赤坂の釣り堀で、いおりさんと村松とだらだらと空き時間を楽しむ。水音がざわざわと周辺に響いている。
水中に浮かぶ魚を探して歩き回った。

釣り堀を出て、地下鉄の入り口から吹く風に逆らって階段を下った。
丸ノ内線と日比谷線を乗り継いで、恵比寿へ向かう。
村松と別れ、高架下の壁画を横目に駒沢通りを渡り、隠れ家のようなたこ焼き屋に入った。

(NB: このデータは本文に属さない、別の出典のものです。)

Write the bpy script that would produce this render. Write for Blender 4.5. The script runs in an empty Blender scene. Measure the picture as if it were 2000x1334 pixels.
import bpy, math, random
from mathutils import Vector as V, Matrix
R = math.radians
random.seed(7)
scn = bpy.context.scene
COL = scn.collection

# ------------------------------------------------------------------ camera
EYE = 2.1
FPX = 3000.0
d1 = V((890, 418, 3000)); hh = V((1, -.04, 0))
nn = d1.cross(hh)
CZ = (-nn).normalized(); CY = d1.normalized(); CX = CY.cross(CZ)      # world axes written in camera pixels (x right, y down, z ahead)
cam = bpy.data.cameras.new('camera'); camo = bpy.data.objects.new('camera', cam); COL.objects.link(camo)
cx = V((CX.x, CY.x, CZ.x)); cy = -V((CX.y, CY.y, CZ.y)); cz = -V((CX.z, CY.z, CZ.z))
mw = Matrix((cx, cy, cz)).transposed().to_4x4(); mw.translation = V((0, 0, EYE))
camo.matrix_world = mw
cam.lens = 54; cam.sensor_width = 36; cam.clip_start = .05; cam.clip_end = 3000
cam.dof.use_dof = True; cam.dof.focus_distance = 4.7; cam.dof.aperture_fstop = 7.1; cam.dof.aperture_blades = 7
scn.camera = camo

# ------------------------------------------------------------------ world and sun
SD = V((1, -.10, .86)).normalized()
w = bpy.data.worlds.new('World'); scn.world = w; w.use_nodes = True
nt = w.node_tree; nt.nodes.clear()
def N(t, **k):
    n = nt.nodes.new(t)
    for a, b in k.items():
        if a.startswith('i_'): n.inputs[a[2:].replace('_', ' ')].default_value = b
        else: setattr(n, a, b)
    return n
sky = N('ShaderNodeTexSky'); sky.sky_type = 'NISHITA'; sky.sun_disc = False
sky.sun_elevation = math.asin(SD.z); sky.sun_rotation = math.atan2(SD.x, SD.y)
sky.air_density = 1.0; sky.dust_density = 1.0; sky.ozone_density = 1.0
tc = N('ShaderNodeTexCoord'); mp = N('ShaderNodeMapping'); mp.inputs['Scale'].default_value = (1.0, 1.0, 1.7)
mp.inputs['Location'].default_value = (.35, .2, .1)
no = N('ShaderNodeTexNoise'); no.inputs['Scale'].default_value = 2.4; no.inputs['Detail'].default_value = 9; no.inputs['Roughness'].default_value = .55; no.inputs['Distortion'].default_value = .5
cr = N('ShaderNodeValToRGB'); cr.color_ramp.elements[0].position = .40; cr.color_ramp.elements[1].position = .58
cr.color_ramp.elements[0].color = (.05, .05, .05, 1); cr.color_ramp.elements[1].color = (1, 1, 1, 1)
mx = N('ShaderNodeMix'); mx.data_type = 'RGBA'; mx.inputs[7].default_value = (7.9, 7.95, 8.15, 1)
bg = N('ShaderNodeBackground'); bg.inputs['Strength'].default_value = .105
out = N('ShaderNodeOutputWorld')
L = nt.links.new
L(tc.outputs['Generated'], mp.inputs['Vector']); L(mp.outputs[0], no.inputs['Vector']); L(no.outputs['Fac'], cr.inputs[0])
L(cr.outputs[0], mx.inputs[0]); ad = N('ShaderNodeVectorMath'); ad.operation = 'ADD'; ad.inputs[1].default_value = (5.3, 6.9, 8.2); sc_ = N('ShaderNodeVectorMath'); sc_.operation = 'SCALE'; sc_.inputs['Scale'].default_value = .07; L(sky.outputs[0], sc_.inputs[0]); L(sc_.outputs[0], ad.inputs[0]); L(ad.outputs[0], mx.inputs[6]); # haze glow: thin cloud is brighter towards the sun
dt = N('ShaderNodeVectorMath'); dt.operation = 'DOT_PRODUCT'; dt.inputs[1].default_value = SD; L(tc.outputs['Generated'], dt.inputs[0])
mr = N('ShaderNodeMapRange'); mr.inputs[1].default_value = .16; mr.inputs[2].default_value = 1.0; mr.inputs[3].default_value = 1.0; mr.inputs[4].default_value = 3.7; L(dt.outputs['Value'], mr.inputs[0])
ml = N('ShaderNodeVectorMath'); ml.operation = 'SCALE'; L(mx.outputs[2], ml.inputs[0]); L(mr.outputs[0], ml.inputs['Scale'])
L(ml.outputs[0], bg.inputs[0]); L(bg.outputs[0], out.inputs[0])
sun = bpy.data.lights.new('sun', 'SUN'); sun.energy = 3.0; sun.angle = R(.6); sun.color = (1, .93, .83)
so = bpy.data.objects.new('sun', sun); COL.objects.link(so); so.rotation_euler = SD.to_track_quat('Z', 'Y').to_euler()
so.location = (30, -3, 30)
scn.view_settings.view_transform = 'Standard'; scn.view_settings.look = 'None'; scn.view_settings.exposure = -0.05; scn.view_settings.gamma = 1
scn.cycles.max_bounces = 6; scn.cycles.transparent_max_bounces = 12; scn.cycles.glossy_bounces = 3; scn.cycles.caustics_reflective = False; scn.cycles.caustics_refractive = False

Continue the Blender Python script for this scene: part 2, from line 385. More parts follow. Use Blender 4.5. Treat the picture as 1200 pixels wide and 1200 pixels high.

いおりさんは、ハイボールを頼み、それをお猪口に入った熱燗のようにちびちびと飲んでいく。
梅水晶の歯触りを楽しみながら、またちびちびとグラスを進めていく。

注文した4種類の創作たこ焼きが届き、熱々の球体を恐る恐る口へ運んだ。
熱い。と本音。丁寧に冷ましながら味わっていく。

ハイボールの横に瓶のコーラを置き、少し冷めたたこ焼きと一緒に味わっていく。
まだ熱い。でも美味しい。適温になったたこ焼きは相変わらず綺麗か球体を保っていた。

次に届いた牛すじに、意表を突かれる量の一味で赤く染めていった。
癖で辛くしてしまうと微笑んだ。
一口食べる。美味しい。でも辛い。

学生時代を振り返りながら、芸人に至るまでの話を、時折り照れながらも、転々と教えてくれた。
ハイボールのグラスよりもコーラの瓶が底を突いていた。

店を出ると、僅かな寒さが肌に触れた。
信号を渡り、恵比寿の夜を静かに下っていった。